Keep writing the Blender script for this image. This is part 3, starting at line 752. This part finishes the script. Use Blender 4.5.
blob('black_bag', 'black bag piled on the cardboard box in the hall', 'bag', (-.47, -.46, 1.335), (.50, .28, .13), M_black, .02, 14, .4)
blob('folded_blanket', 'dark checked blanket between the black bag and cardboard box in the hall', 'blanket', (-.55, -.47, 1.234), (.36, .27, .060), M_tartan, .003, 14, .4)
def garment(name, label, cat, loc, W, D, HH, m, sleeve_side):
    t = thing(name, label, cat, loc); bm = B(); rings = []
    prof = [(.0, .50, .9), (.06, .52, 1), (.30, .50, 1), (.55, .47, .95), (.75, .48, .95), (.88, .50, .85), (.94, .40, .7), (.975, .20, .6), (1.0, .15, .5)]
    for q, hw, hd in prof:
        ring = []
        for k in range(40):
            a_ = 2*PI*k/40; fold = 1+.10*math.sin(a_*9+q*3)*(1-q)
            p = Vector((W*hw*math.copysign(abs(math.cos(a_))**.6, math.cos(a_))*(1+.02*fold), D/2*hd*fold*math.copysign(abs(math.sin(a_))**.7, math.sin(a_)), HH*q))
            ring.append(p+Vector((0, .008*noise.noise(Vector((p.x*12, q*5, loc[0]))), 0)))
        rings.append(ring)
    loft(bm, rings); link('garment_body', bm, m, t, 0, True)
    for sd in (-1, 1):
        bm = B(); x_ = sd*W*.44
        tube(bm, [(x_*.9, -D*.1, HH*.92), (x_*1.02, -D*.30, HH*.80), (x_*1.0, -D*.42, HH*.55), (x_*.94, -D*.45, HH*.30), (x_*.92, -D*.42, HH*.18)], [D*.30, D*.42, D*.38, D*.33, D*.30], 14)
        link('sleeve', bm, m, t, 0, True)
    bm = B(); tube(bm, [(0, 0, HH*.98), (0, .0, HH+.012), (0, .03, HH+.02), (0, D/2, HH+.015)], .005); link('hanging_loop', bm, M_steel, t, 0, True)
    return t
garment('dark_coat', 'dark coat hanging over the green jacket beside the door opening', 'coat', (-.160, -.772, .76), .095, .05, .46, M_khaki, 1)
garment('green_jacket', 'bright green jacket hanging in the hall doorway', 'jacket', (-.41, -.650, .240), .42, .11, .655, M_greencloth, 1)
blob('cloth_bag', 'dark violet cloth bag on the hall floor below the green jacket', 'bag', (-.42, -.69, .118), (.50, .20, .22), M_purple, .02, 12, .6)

> _Objective_: Reproduce the listing above word for word.

> _Reply to the exercise_:
Keep writing the Blender script for this image. This is part 3, starting at line 752. This part finishes the script. Use Blender 4.5.
blob('black_bag', 'black bag piled on the cardboard box in the hall', 'bag', (-.47, -.46, 1.335), (.50, .28, .13), M_black, .02, 14, .4)
blob('folded_blanket', 'dark checked blanket between the black bag and cardboard box in the hall', 'blanket', (-.55, -.47, 1.234), (.36, .27, .060), M_tartan, .003, 14, .4)
def garment(name, label, cat, loc, W, D, HH, m, sleeve_side):
    t = thing(name, label, cat, loc); bm = B(); rings = []
    prof = [(.0, .50, .9), (.06, .52, 1), (.30, .50, 1), (.55, .47, .95), (.75, .48, .95), (.88, .50, .85), (.94, .40, .7), (.975, .20, .6), (1.0, .15, .5)]
    for q, hw, hd in prof:
        ring = []
        for k in range(40):
            a_ = 2*PI*k/40; fold = 1+.10*math.sin(a_*9+q*3)*(1-q)
            p = Vector((W*hw*math.copysign(abs(math.cos(a_))**.6, math.cos(a_))*(1+.02*fold), D/2*hd*fold*math.copysign(abs(math.sin(a_))**.7, math.sin(a_)), HH*q))
            ring.append(p+Vector((0, .008*noise.noise(Vector((p.x*12, q*5, loc[0]))), 0)))
        rings.append(ring)
    loft(bm, rings); link('garment_body', bm, m, t, 0, True)
    for sd in (-1, 1):
        bm = B(); x_ = sd*W*.44
        tube(bm, [(x_*.9, -D*.1, HH*.92), (x_*1.02, -D*.30, HH*.80), (x_*1.0, -D*.42, HH*.55), (x_*.94, -D*.45, HH*.30), (x_*.92, -D*.42, HH*.18)], [D*.30, D*.42, D*.38, D*.33, D*.30], 14)
        link('sleeve', bm, m, t, 0, True)
    bm = B(); tube(bm, [(0, 0, HH*.98), (0, .0, HH+.012), (0, .03, HH+.02), (0, D/2, HH+.015)], .005); link('hanging_loop', bm, M_steel, t, 0, True)
    return t
garment('dark_coat', 'dark coat hanging over the green jacket beside the door opening', 'coat', (-.160, -.772, .76), .095, .05, .46, M_khaki, 1)
garment('green_jacket', 'bright green jacket hanging in the hall doorway', 'jacket', (-.41, -.650, .240), .42, .11, .655, M_greencloth, 1)
blob('cloth_bag', 'dark violet cloth bag on the hall floor below the green jacket', 'bag', (-.42, -.69, .118), (.50, .20, .22), M_purple, .02, 12, .6)